EXERCISE DETAILS: You are to retype all of the data exactly as it appears.

COLLECTED MATERIAL:

- - - - - - -

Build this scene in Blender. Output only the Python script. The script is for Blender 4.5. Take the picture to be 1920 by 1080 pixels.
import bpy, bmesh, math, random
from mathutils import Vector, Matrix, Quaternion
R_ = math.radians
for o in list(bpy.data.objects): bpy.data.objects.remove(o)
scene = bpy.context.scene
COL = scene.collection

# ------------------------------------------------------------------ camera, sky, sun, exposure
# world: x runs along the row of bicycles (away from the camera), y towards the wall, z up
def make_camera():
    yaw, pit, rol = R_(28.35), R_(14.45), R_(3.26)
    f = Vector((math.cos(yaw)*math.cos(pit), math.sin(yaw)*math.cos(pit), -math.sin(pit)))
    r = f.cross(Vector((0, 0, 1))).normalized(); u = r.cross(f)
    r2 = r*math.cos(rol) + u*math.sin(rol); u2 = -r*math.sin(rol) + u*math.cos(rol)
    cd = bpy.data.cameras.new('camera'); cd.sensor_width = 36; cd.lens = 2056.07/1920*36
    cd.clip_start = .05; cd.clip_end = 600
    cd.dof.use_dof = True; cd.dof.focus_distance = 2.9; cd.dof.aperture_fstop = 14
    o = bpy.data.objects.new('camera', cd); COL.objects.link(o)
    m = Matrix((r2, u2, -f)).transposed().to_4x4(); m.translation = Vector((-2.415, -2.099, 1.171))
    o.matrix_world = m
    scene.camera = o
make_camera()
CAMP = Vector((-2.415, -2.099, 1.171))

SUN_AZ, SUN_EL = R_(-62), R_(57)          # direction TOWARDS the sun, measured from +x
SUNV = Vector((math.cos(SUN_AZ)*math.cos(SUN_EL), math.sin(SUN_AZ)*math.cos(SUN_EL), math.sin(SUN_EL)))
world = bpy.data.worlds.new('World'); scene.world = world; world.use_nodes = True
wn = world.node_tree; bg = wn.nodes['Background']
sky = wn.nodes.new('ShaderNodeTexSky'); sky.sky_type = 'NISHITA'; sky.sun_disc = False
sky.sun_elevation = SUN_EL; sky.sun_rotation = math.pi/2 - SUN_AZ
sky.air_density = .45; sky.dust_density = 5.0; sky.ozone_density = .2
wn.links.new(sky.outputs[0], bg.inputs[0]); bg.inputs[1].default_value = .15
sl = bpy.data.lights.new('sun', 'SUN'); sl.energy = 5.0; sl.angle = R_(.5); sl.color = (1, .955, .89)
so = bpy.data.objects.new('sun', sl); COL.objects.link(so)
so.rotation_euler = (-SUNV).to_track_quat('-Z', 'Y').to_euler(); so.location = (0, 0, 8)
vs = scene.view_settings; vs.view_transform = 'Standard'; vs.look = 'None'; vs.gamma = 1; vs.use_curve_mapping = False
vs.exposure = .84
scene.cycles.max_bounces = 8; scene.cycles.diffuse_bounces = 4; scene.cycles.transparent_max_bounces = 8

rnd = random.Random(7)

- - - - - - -

WRITTEN RESPONSE:
Build this scene in Blender. Output only the Python script. The script is for Blender 4.5. Take the picture to be 1920 by 1080 pixels.
import bpy, bmesh, math, random
from mathutils import Vector, Matrix, Quaternion
R_ = math.radians
for o in list(bpy.data.objects): bpy.data.objects.remove(o)
scene = bpy.context.scene
COL = scene.collection

# ------------------------------------------------------------------ camera, sky, sun, exposure
# world: x runs along the row of bicycles (away from the camera), y towards the wall, z up
def make_camera():
    yaw, pit, rol = R_(28.35), R_(14.45), R_(3.26)
    f = Vector((math.cos(yaw)*math.cos(pit), math.sin(yaw)*math.cos(pit), -math.sin(pit)))
    r = f.cross(Vector((0, 0, 1))).normalized(); u = r.cross(f)
    r2 = r*math.cos(rol) + u*math.sin(rol); u2 = -r*math.sin(rol) + u*math.cos(rol)
    cd = bpy.data.cameras.new('camera'); cd.sensor_width = 36; cd.lens = 2056.07/1920*36
    cd.clip_start = .05; cd.clip_end = 600
    cd.dof.use_dof = True; cd.dof.focus_distance = 2.9; cd.dof.aperture_fstop = 14
    o = bpy.data.objects.new('camera', cd); COL.objects.link(o)
    m = Matrix((r2, u2, -f)).transposed().to_4x4(); m.translation = Vector((-2.415, -2.099, 1.171))
    o.matrix_world = m
    scene.camera = o
make_camera()
CAMP = Vector((-2.415, -2.099, 1.171))

SUN_AZ, SUN_EL = R_(-62), R_(57)          # direction TOWARDS the sun, measured from +x
SUNV = Vector((math.cos(SUN_AZ)*math.cos(SUN_EL), math.sin(SUN_AZ)*math.cos(SUN_EL), math.sin(SUN_EL)))
world = bpy.data.worlds.new('World'); scene.world = world; world.use_nodes = True
wn = world.node_tree; bg = wn.nodes['Background']
sky = wn.nodes.new('ShaderNodeTexSky'); sky.sky_type = 'NISHITA'; sky.sun_disc = False
sky.sun_elevation = SUN_EL; sky.sun_rotation = math.pi/2 - SUN_AZ
sky.air_density = .45; sky.dust_density = 5.0; sky.ozone_density = .2
wn.links.new(sky.outputs[0], bg.inputs[0]); bg.inputs[1].default_value = .15
sl = bpy.data.lights.new('sun', 'SUN'); sl.energy = 5.0; sl.angle = R_(.5); sl.color = (1, .955, .89)
so = bpy.data.objects.new('sun', sl); COL.objects.link(so)
so.rotation_euler = (-SUNV).to_track_quat('-Z', 'Y').to_euler(); so.location = (0, 0, 8)
vs = scene.view_settings; vs.view_transform = 'Standard'; vs.look = 'None'; vs.gamma = 1; vs.use_curve_mapping = False
vs.exposure = .84
scene.cycles.max_bounces = 8; scene.cycles.diffuse_bounces = 4; scene.cycles.transparent_max_bounces = 8

rnd = random.Random(7)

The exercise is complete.